Lamprell, an oil and gas contractor in the Arabian Gulf, is a classic recovery play. Its share price is down 60% since May, yet its industry is in good shape. As long as the firm can stop shooting itself in the foot, there’s every chance of a rebound.
The company builds and refurbishes oil and gas rigs, as well as building liftboats that install offshore wind turbines. But its second-generation liftboat has been plagued by gremlins. It lost $46m on designing two such vessels for Norwegian shipping giant Fred Olsen.
Lamprell has also had supply-chain woes affecting key components for its rigs. The group will now report a loss this year of $12m-$17m on turnover of $1.1bn. Worse still, bank covenants have been breached. These must be renegotiated by the end of December. That’s a lot of bad news in the space of just four months.
Yet it’s not in as much trouble as the share price suggests. High crude prices are boosting demand for new rigs. Those already in the field need to be upgraded for harsher environments, such as deep-sea drilling. Customers also face greater regulatory constraints (following the Deepwater Horizon oil spill in the Gulf of Mexico), which have prompted operators to take extra safety measures.
So with the buoyant backdrop, Lamprell’s immediate concern is to fix its internal problems, and move on – which it seems to be doing. Jonathan Silver is to step down as chairman in favour of John Kennedy, an industry veteran with a more hands-on approach. The group has also maintained its $1.47bn order book and $4.4bn pipeline, overhauled management at the divisional level, and improved its overall processes, systems and controls.

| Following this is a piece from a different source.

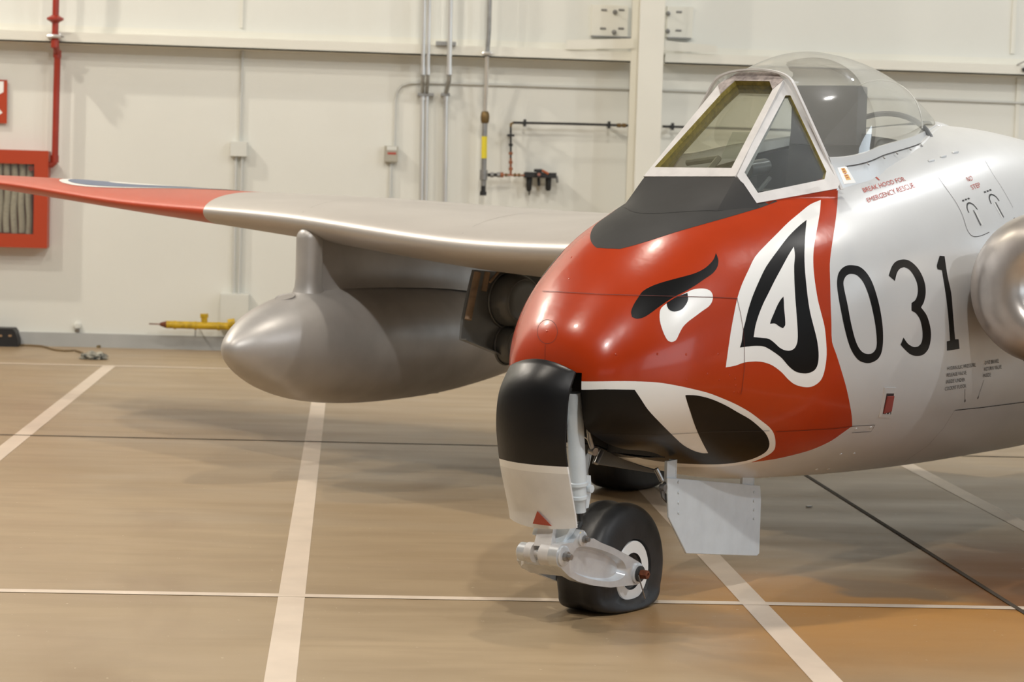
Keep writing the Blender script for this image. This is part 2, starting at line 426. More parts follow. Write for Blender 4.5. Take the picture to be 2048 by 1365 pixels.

Lamprell (LSE: LAM), rated a BUY by Liberum Capital
Chief executive Nigel McCue continues to see strong demand in the oil rig market, and is confident of being able to amend the banking agreements before year-end. With net debt at the end of June at $36m – a comfortable 8% gearing ratio – I don’t believe there should be any significant solvency or liquidity problems.
The City expects turnover and underlying earnings per share (EPS) of $1.2bn and 20 cents respectively. I rate the stock on an eight times earnings before interest, tax and amortisation (EBITA) multiple. Assuming through-cycle profit margins of 7.5%, and adjusting for debt, gives an estimated worth of 160p a share.
In all, Lamprell is in an attractive industry, and should be making hay while the sun shines. Liberum Capital has a target of 176p. An update is out on 31 October.